- **Task instructions**:
What is the number of lines that include the word "pixels"? Provide only that figure.

- **Data segment**:
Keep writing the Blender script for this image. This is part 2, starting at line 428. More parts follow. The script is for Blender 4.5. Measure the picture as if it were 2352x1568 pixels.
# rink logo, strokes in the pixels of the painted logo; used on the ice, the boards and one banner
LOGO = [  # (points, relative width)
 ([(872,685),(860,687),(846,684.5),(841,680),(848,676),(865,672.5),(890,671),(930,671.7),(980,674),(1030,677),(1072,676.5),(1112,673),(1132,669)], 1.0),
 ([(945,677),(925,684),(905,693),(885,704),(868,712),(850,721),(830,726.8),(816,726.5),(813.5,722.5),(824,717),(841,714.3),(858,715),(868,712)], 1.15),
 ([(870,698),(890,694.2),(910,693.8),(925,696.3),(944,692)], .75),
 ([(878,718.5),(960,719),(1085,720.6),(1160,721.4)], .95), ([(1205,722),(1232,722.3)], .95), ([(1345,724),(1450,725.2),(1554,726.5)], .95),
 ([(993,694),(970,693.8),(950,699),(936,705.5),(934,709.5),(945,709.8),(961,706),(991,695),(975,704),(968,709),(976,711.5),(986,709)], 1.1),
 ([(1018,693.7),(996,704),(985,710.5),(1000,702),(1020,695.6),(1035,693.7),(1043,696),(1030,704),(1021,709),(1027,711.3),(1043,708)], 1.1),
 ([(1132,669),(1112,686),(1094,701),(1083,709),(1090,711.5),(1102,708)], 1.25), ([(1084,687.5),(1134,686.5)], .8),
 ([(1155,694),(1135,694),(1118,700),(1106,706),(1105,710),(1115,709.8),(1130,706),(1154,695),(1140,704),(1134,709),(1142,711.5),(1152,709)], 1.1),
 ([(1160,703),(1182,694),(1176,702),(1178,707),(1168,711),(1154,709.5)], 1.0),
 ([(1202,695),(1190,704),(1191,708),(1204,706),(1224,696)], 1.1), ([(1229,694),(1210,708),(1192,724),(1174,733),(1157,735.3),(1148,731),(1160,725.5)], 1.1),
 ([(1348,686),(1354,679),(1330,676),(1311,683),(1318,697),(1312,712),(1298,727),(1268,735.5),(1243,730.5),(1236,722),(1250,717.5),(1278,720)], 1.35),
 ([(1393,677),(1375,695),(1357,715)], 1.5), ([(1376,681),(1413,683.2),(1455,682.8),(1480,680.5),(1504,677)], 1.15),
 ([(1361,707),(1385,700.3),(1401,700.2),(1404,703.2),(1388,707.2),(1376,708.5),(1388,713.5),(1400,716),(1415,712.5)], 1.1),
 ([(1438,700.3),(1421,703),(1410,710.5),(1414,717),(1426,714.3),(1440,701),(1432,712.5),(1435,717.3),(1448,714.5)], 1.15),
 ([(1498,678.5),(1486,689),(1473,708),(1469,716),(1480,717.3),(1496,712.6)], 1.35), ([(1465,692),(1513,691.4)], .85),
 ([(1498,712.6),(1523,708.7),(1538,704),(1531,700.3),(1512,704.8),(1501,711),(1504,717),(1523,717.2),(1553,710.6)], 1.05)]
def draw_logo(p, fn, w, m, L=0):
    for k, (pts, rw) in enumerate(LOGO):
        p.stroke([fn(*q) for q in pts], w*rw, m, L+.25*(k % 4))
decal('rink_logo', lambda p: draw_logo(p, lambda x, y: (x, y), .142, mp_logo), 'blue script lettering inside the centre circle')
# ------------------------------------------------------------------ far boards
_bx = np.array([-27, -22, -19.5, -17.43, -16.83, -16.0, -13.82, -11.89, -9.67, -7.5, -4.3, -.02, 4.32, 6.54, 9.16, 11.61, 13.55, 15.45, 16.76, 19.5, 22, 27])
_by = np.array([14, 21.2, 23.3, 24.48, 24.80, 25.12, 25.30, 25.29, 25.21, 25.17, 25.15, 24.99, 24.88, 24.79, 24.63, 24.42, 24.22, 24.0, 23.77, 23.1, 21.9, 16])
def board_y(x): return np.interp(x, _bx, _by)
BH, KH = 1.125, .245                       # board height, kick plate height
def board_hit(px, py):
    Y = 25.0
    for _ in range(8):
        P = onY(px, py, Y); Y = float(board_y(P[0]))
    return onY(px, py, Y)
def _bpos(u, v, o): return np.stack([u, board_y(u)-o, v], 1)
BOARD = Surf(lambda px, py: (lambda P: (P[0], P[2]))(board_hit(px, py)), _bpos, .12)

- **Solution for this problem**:
2